___ Data shown ___
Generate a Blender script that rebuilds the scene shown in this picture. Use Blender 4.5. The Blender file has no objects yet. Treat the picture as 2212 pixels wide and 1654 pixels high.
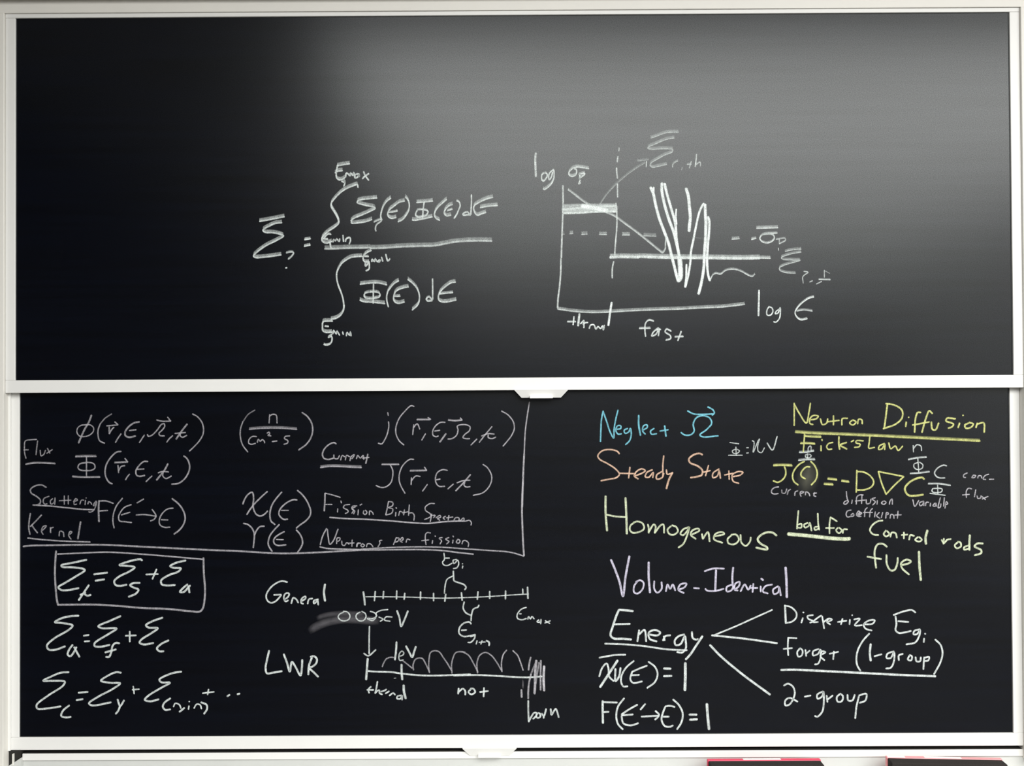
import bpy, bmesh, math
from mathutils import Vector, Matrix

sc = bpy.context.scene
C = sc.collection

# ------------------------------------------------------------------ camera
CAM_Z, CAM_D = 1.75, 2.375
yaw, pitch, roll = -0.002067, 0.011195, -0.005364
f = Vector((math.sin(yaw)*math.cos(pitch), math.cos(yaw)*math.cos(pitch), math.sin(pitch)))
r0 = Vector((math.cos(yaw), -math.sin(yaw), 0)); u0 = r0.cross(f)
r = r0*math.cos(roll) + u0*math.sin(roll); u = u0*math.cos(roll) - r0*math.sin(roll)
cam = bpy.data.cameras.new('camera'); cam.sensor_width = 36; cam.lens = 36*1900/2212
co = bpy.data.objects.new('camera', cam); C.objects.link(co)
co.matrix_world = Matrix(((r.x, u.x, -f.x, 0), (r.y, u.y, -f.y, -CAM_D), (r.z, u.z, -f.z, CAM_Z), (0, 0, 0, 1)))
sc.camera = co

# ------------------------------------------------------------------ world, lights, exposure
w = bpy.data.worlds.new('world'); sc.world = w; w.use_nodes = True
w.node_tree.nodes['Background'].inputs[0].default_value = (.85, .9, 1, 1)
w.node_tree.nodes['Background'].inputs[1].default_value = .002
def area(name, loc, aim, sx, sy, power, col=(1, 1, 1)):
    l = bpy.data.lights.new(name, 'AREA'); l.shape = 'RECTANGLE'; l.size = sx; l.size_y = sy
    l.energy = power; l.color = col
    o = bpy.data.objects.new(name, l); C.objects.link(o); o.location = loc
    o.rotation_euler = (Vector(aim)-Vector(loc)).to_track_quat('-Z', 'Y').to_euler()
area('ceiling_light_near', (1.92, -3.52, 3.55), (1.92, -3.52, 0), 5.76, 2.9, 375, (1, 1, .985))
area('ceiling_light_far', (1.92, -7.1, 3.55), (1.92, -7.1, 0), 5.76, 3.8, 360, (1, 1, .985))
vs = sc.view_settings
vs.view_transform = 'Standard'; vs.look = 'None'; vs.gamma = 1; vs.use_curve_mapping = False
vs.exposure = 0.38

# ------------------------------------------------------------------ materials
def mat(name, col, rough=.5, spec=.5, metal=0, noise=0, nscale=60, bump=0):
    m = bpy.data.materials.new(name); m.use_nodes = True; nt = m.node_tree; b = nt.nodes['Principled BSDF']
    b.inputs['Base Color'].default_value = (*col, 1); b.inputs['Roughness'].default_value = rough
    b.inputs['Specular IOR Level'].default_value = spec; b.inputs['Metallic'].default_value = metal
    tc = nt.nodes.new('ShaderNodeTexCoord'); n = nt.nodes.new('ShaderNodeTexNoise')
    n.inputs['Scale'].default_value = nscale; n.inputs['Detail'].default_value = 4
    nt.links.new(tc.outputs['Object'], n.inputs['Vector'])
    if noise:
        mx = nt.nodes.new('ShaderNodeMix'); mx.data_type = 'RGBA'
        mx.inputs[6].default_value = (*[c*(1-noise) for c in col], 1); mx.inputs[7].default_value = (*[min(1, c*(1+noise)) for c in col], 1)
        nt.links.new(n.outputs['Fac'], mx.inputs[0]); nt.links.new(mx.outputs[2], b.inputs['Base Color'])
    if bump:
        bp = nt.nodes.new('ShaderNodeBump'); bp.inputs['Strength'].default_value = bump; bp.inputs['Distance'].default_value = .0006
        nt.links.new(n.outputs['Fac'], bp.inputs['Height']); nt.links.new(bp.outputs[0], b.inputs['Normal'])
    return m
M_frame = mat('satin_aluminium_paint', (.74, .735, .71), .42, .5, 0, .03, 9)
M_edge = mat('polished_edge', (.85, .84, .8), .3, .6)
M_jamb = mat('off_white_enamel', (.72, .70, .65), .45, .5, 0, .03, 7)
M_dark = mat('dark_gap', (.02, .019, .017), .8, .2, 0, .3, 90)  # near-black; paints gap and foot shade besides the backing panel
M_wall = mat('wall_paint', (.72, .71, .67), .75, .3, 0, .04, 30, .2)
M_room = mat('dark_rear_wall', (.03, .029, .028), .8, .3, 0, .1, 20)
M_rear = mat('grey_rear_wall', (.14, .14, .14), .8, .3, 0, .1, 20)
M_side = mat('grey_side_wall', (.55, .55, .53), .8, .3, 0, .1, 20)
M_floor = mat('floor_vinyl', (.07, .066, .062), .5, .4, 0, .25, 14)
M_ceil = mat('ceiling_tile', (.75, .75, .72), .9, .2, 0, .1, 120, .4)
M_felt = mat('black_felt', (.028, .024, .022), .95, .2, 0, .5, 500, 1)
M_red = mat('red_plastic', (.72, .03, .09), .35, .5, 0, .15, 60)
M_red_lit = mat('overexposed_red_plastic', (.85, .28, .30), .3, .6, 0, .15, 60)  # the red plastic again, overexposure painted in as a paler colour
M_apron = mat('apron_grey', (.52, .53, .51), .5, .4, 0, .05, 12)  # even grey, darker than the sill strip
M_white = mat('plain_white', (.85, .83, .8), .5, .4)

def slate_mat():
    m = mat('blackboard_slate', (.0035, .0042, .0052), SL_R, .5)
    nt = m.node_tree; b = nt.nodes['Principled BSDF']; L = nt.links
    tc = nt.nodes['Texture Coordinate']
    fine = nt.nodes['Noise Texture']; fine.inputs['Scale'].default_value = 330; fine.inputs['Detail'].default_value = 3
    mp = nt.nodes.new('ShaderNodeMapping'); mp.inputs['Scale'].default_value = (.6, 1, 16)
    L.new(tc.outputs['Object'], mp.inputs['Vector'])
    st = nt.nodes.new('ShaderNodeTexNoise'); st.inputs['Scale'].default_value = 3; st.inputs['Detail'].default_value = 6
    L.new(mp.outputs[0], st.inputs['Vector'])
    # wiped chalk dust: fine grain times long horizontal eraser streaks
    mu = nt.nodes.new('ShaderNodeMath'); mu.operation = 'MULTIPLY'
    L.new(fine.outputs['Fac'], mu.inputs[0]); L.new(st.outputs['Fac'], mu.inputs[1])
    mr = nt.nodes.new('ShaderNodeMapRange'); mr.inputs['From Min'].default_value = .1; mr.inputs['From Max'].default_value = .45
    L.new(mu.outputs[0], mr.inputs['Value'])
    mx = nt.nodes.new('ShaderNodeMix'); mx.data_type = 'RGBA'
    mx.inputs[6].default_value = (.0001, .0002, .0012, 1); mx.inputs[7].default_value = (.0006, .0016, .0060, 1)
    L.new(mr.outputs[0], mx.inputs[0]); L.new(mx.outputs[2], b.inputs['Base Color'])
    rr = nt.nodes.new('ShaderNodeMapRange'); rr.inputs['To Min'].default_value = SL_R-.03; rr.inputs['To Max'].default_value = SL_R+.03
    L.new(fine.outputs['Fac'], rr.inputs['Value']); L.new(rr.outputs[0], b.inputs['Roughness'])
    # grain of the worn surface: the sheen breaks up into fine specks and faint streaks
    g = nt.nodes.new('ShaderNodeTexNoise'); g.inputs['Scale'].default_value = 480; g.inputs['Detail'].default_value = 2
    L.new(tc.outputs['Object'], g.inputs['Vector'])
    g1 = nt.nodes.new('ShaderNodeMapRange'); g1.inputs['From Min'].default_value = .3; g1.inputs['From Max'].default_value = .7
    g1.inputs['To Min'].default_value = SL_S*.76; g1.inputs['To Max'].default_value = SL_S*1.24
    L.new(g.outputs['Fac'], g1.inputs['Value'])
    g2 = nt.nodes.new('ShaderNodeMapRange'); g2.inputs['From Min'].default_value = .3; g2.inputs['From Max'].default_value = .7
    g2.inputs['To Min'].default_value = .97; g2.inputs['To Max'].default_value = 1.03
    L.new(st.outputs['Fac'], g2.inputs['Value'])
    gm = nt.nodes.new('ShaderNodeMath'); gm.operation = 'MULTIPLY'
    L.new(g1.outputs[0], gm.inputs[0]); L.new(g2.outputs[0], gm.inputs[1]); L.new(gm.outputs[0], b.inputs['Specular IOR Level'])
    b.inputs['Specular Tint'].default_value = (.97, 1, .985, 1)
    return m
SL_R, SL_S = .25, .40
M_slate = slate_mat()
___
> _Directions_
Skip the pictures and restate exactly the lines from the beginning of the listing to the line with "sc.camera = co", that line included.

> _Output below_
Generate a Blender script that rebuilds the scene shown in this picture. Use Blender 4.5. The Blender file has no objects yet. Treat the picture as 2212 pixels wide and 1654 pixels high.
import bpy, bmesh, math
from mathutils import Vector, Matrix

sc = bpy.context.scene
C = sc.collection

# ------------------------------------------------------------------ camera
CAM_Z, CAM_D = 1.75, 2.375
yaw, pitch, roll = -0.002067, 0.011195, -0.005364
f = Vector((math.sin(yaw)*math.cos(pitch), math.cos(yaw)*math.cos(pitch), math.sin(pitch)))
r0 = Vector((math.cos(yaw), -math.sin(yaw), 0)); u0 = r0.cross(f)
r = r0*math.cos(roll) + u0*math.sin(roll); u = u0*math.cos(roll) - r0*math.sin(roll)
cam = bpy.data.cameras.new('camera'); cam.sensor_width = 36; cam.lens = 36*1900/2212
co = bpy.data.objects.new('camera', cam); C.objects.link(co)
co.matrix_world = Matrix(((r.x, u.x, -f.x, 0), (r.y, u.y, -f.y, -CAM_D), (r.z, u.z, -f.z, CAM_Z), (0, 0, 0, 1)))
sc.camera = co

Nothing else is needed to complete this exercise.